══ AVAILABLE DATA
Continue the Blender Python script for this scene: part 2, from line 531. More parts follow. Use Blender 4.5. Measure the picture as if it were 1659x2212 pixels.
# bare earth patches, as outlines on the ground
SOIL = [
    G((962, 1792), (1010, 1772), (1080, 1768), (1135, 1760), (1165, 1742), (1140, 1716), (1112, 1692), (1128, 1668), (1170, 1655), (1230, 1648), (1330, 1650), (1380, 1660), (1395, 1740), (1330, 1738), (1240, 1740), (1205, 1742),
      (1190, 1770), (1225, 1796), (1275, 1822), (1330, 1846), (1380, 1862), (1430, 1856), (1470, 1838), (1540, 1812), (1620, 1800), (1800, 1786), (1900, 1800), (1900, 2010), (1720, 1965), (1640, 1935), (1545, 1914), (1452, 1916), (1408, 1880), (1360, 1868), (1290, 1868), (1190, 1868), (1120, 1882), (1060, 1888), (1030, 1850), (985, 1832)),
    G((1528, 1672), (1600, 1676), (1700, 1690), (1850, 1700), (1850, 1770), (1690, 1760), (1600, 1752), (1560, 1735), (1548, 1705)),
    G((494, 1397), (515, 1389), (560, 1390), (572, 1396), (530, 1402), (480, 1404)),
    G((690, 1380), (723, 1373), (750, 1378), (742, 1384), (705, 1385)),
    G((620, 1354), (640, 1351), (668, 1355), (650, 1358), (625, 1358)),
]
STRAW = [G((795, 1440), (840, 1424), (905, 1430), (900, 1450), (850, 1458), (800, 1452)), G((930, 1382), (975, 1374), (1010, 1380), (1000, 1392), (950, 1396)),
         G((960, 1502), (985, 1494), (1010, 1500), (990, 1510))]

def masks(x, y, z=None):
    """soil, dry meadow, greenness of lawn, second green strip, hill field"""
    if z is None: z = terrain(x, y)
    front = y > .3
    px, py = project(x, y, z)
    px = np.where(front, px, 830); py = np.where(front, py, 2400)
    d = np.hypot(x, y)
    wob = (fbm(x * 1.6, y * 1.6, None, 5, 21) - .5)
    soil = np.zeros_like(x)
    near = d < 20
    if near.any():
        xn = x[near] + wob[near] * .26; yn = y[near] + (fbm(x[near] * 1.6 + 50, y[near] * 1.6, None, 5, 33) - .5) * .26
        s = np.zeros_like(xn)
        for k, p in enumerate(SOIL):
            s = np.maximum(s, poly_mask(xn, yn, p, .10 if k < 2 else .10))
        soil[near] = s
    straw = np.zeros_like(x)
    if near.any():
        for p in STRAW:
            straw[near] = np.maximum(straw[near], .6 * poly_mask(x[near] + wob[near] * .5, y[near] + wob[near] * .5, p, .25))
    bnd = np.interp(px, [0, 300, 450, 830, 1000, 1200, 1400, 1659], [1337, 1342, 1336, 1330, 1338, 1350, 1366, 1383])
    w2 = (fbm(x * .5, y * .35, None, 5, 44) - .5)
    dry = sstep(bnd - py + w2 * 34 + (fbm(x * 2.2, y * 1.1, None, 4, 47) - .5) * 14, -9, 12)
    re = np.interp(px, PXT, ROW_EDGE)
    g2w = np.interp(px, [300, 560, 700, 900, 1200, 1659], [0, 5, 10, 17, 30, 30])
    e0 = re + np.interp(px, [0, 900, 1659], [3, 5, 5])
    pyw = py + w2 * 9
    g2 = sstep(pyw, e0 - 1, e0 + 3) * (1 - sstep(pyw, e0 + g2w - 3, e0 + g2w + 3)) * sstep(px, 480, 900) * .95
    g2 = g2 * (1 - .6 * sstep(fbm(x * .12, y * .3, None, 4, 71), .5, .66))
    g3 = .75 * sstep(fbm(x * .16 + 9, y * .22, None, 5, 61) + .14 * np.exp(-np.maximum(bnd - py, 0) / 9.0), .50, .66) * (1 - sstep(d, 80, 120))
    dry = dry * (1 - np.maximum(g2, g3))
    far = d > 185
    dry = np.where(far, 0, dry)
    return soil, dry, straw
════
WHAT THE EXERCISE ASKS ▸ Repeat the material above in full, keeping every word.

THE ANSWER ▸
Continue the Blender Python script for this scene: part 2, from line 531. More parts follow. Use Blender 4.5. Measure the picture as if it were 1659x2212 pixels.
# bare earth patches, as outlines on the ground
SOIL = [
    G((962, 1792), (1010, 1772), (1080, 1768), (1135, 1760), (1165, 1742), (1140, 1716), (1112, 1692), (1128, 1668), (1170, 1655), (1230, 1648), (1330, 1650), (1380, 1660), (1395, 1740), (1330, 1738), (1240, 1740), (1205, 1742),
      (1190, 1770), (1225, 1796), (1275, 1822), (1330, 1846), (1380, 1862), (1430, 1856), (1470, 1838), (1540, 1812), (1620, 1800), (1800, 1786), (1900, 1800), (1900, 2010), (1720, 1965), (1640, 1935), (1545, 1914), (1452, 1916), (1408, 1880), (1360, 1868), (1290, 1868), (1190, 1868), (1120, 1882), (1060, 1888), (1030, 1850), (985, 1832)),
    G((1528, 1672), (1600, 1676), (1700, 1690), (1850, 1700), (1850, 1770), (1690, 1760), (1600, 1752), (1560, 1735), (1548, 1705)),
    G((494, 1397), (515, 1389), (560, 1390), (572, 1396), (530, 1402), (480, 1404)),
    G((690, 1380), (723, 1373), (750, 1378), (742, 1384), (705, 1385)),
    G((620, 1354), (640, 1351), (668, 1355), (650, 1358), (625, 1358)),
]
STRAW = [G((795, 1440), (840, 1424), (905, 1430), (900, 1450), (850, 1458), (800, 1452)), G((930, 1382), (975, 1374), (1010, 1380), (1000, 1392), (950, 1396)),
         G((960, 1502), (985, 1494), (1010, 1500), (990, 1510))]

def masks(x, y, z=None):
    """soil, dry meadow, greenness of lawn, second green strip, hill field"""
    if z is None: z = terrain(x, y)
    front = y > .3
    px, py = project(x, y, z)
    px = np.where(front, px, 830); py = np.where(front, py, 2400)
    d = np.hypot(x, y)
    wob = (fbm(x * 1.6, y * 1.6, None, 5, 21) - .5)
    soil = np.zeros_like(x)
    near = d < 20
    if near.any():
        xn = x[near] + wob[near] * .26; yn = y[near] + (fbm(x[near] * 1.6 + 50, y[near] * 1.6, None, 5, 33) - .5) * .26
        s = np.zeros_like(xn)
        for k, p in enumerate(SOIL):
            s = np.maximum(s, poly_mask(xn, yn, p, .10 if k < 2 else .10))
        soil[near] = s
    straw = np.zeros_like(x)
    if near.any():
        for p in STRAW:
            straw[near] = np.maximum(straw[near], .6 * poly_mask(x[near] + wob[near] * .5, y[near] + wob[near] * .5, p, .25))
    bnd = np.interp(px, [0, 300, 450, 830, 1000, 1200, 1400, 1659], [1337, 1342, 1336, 1330, 1338, 1350, 1366, 1383])
    w2 = (fbm(x * .5, y * .35, None, 5, 44) - .5)
    dry = sstep(bnd - py + w2 * 34 + (fbm(x * 2.2, y * 1.1, None, 4, 47) - .5) * 14, -9, 12)
    re = np.interp(px, PXT, ROW_EDGE)
    g2w = np.interp(px, [300, 560, 700, 900, 1200, 1659], [0, 5, 10, 17, 30, 30])
    e0 = re + np.interp(px, [0, 900, 1659], [3, 5, 5])
    pyw = py + w2 * 9
    g2 = sstep(pyw, e0 - 1, e0 + 3) * (1 - sstep(pyw, e0 + g2w - 3, e0 + g2w + 3)) * sstep(px, 480, 900) * .95
    g2 = g2 * (1 - .6 * sstep(fbm(x * .12, y * .3, None, 4, 71), .5, .66))
    g3 = .75 * sstep(fbm(x * .16 + 9, y * .22, None, 5, 61) + .14 * np.exp(-np.maximum(bnd - py, 0) / 9.0), .50, .66) * (1 - sstep(d, 80, 120))
    dry = dry * (1 - np.maximum(g2, g3))
    far = d > 185
    dry = np.where(far, 0, dry)
    return soil, dry, straw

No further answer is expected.